SQL is not the only kind of database -- in fact SQL can be very very slow when tables are large and using complex queries. Quite a few years ago I used Raima Database Manager, which, at that time, was not SQL. The advantage of RDM was that relationships were hardcoded at design time, so queries were very fast, several times faster than SQL databases. We didn't have huge multi-gigabyte files in those days so I don't know how it would perform in that situation.

You might want to do some evaluation yourself on what is better to use in your application -- you might be able to get fee evaluation version of RDM and an SQL database to test how they compare with plain-old-text files.

because the 2012 express edition has 1gb limitation

I do hope you meant 10Gb, as per the Microsoft Comparison Chart

I personally can't see what you would need more than 10Gb for on a personal/small commercial level.

MSSQL is no longer the behemoth it used to be and is actually very fast now.

MSSQL is no longer the behemoth it used to be and is actually very fast now.

I was referring to SQL-compliant databases in general, not a specific one.
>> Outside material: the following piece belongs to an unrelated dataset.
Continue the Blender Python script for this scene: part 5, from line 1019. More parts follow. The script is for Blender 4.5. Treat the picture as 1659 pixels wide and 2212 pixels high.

thanks i think i have to test sql first for couple month and then decide
best regards

The good news is that your choice of database largely doesn't matter if it's compatible with ADO.NET. The Entity Framework has a database factory that will create the appropriate objects for you given a suitable connection string and provider in app.config/web.config. You can just write your code to manage a database, then switch between Access, SQL Server, MySQL, Oracle, etc... by changing a couple of configuration strings.

Hi, have you tried MySQL as its absolutely free and if I am not wrong it doesn't have such data limitations.